■ Short task ■
Filter the data for lines with the word "scene", then copy every line so identified.

■ Given material ■

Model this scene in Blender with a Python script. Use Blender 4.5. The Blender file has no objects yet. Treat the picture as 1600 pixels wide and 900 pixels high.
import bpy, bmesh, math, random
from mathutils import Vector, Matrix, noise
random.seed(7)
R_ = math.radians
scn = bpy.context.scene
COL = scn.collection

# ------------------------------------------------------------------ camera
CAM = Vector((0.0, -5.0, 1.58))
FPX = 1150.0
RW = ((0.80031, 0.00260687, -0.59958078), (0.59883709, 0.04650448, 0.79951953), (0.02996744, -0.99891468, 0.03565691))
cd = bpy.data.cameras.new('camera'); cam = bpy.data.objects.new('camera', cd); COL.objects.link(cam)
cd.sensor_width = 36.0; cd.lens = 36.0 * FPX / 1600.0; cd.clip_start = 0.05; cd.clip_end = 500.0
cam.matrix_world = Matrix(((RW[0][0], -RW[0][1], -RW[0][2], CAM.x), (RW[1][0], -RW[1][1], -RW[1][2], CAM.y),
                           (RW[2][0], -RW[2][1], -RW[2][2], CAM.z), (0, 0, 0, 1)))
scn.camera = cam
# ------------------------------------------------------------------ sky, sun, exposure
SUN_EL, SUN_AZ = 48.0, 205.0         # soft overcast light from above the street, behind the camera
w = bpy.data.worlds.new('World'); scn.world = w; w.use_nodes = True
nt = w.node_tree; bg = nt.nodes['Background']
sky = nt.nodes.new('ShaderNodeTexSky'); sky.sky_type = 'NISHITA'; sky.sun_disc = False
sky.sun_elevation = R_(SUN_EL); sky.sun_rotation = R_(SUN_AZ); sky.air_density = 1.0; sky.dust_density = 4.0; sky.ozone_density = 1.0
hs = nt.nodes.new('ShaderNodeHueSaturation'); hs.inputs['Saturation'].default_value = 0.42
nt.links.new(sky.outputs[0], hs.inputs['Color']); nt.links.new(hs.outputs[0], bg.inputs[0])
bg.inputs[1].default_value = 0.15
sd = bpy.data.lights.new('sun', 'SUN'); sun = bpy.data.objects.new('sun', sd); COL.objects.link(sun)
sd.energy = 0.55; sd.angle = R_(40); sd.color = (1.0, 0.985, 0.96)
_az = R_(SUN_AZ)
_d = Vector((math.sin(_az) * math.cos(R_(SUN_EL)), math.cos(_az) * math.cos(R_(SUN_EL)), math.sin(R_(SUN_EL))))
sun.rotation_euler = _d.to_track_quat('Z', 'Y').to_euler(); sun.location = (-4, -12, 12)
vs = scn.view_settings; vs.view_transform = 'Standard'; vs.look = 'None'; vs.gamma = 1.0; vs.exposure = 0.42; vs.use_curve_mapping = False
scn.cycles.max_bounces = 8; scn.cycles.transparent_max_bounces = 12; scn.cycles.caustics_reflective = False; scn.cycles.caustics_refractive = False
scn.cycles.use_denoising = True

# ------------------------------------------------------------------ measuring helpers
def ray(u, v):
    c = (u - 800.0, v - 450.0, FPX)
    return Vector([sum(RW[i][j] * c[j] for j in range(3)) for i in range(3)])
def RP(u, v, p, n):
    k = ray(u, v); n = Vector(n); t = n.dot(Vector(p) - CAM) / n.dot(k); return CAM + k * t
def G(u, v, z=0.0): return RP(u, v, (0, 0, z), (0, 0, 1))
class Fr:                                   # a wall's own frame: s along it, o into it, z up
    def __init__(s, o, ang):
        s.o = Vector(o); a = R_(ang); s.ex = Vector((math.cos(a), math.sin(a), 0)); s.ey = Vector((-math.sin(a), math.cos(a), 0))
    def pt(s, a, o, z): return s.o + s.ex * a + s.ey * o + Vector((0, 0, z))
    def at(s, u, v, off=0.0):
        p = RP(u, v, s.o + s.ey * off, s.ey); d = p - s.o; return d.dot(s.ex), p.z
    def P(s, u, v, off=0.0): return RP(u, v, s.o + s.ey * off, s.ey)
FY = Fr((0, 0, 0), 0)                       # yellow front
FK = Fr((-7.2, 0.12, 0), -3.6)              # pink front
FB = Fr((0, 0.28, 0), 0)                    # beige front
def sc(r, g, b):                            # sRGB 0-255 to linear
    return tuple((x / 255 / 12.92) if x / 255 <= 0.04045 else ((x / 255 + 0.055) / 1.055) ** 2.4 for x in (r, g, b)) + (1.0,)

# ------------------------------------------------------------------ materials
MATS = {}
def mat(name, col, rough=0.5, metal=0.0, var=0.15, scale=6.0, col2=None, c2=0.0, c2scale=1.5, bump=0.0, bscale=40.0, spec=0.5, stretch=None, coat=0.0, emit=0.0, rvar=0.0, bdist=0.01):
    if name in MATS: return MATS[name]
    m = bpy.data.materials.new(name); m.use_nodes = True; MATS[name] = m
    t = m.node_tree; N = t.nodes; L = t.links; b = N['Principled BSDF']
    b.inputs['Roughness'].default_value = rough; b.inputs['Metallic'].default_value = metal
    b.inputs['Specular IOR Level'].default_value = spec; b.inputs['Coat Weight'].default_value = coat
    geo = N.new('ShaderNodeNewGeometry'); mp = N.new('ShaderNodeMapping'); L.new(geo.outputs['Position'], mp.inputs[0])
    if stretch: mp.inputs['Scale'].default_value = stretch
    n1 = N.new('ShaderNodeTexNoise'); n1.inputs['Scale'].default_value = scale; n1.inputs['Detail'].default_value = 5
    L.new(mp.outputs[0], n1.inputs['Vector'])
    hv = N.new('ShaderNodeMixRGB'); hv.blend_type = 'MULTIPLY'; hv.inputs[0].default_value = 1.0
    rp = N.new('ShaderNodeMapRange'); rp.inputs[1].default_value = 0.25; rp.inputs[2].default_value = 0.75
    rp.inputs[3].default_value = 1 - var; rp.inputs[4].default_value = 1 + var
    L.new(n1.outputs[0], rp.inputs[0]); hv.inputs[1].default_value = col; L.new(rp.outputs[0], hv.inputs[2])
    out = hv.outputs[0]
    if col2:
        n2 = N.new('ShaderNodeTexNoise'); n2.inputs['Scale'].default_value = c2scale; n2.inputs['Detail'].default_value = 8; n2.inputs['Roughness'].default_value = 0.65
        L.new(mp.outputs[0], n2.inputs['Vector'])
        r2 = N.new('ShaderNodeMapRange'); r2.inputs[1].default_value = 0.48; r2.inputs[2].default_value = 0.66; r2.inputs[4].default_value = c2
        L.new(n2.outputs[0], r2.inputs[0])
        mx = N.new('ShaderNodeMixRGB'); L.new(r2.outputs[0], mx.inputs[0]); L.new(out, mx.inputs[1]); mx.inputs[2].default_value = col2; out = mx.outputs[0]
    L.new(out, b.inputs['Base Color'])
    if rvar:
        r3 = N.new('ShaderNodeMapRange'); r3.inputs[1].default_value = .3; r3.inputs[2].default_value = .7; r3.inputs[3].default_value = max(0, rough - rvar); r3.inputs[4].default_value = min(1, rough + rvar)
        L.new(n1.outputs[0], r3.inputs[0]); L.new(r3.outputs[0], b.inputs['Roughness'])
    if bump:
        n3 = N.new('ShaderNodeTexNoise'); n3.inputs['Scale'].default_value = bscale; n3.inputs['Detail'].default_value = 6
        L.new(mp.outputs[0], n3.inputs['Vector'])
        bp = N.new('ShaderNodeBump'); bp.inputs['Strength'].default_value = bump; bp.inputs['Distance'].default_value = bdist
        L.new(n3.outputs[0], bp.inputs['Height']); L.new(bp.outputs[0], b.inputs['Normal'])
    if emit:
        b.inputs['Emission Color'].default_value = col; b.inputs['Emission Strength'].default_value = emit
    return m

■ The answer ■
Model this scene in Blender with a Python script. Use Blender 4.5. The Blender file has no objects yet. Treat the picture as 1600 pixels wide and 900 pixels high.
scn = bpy.context.scene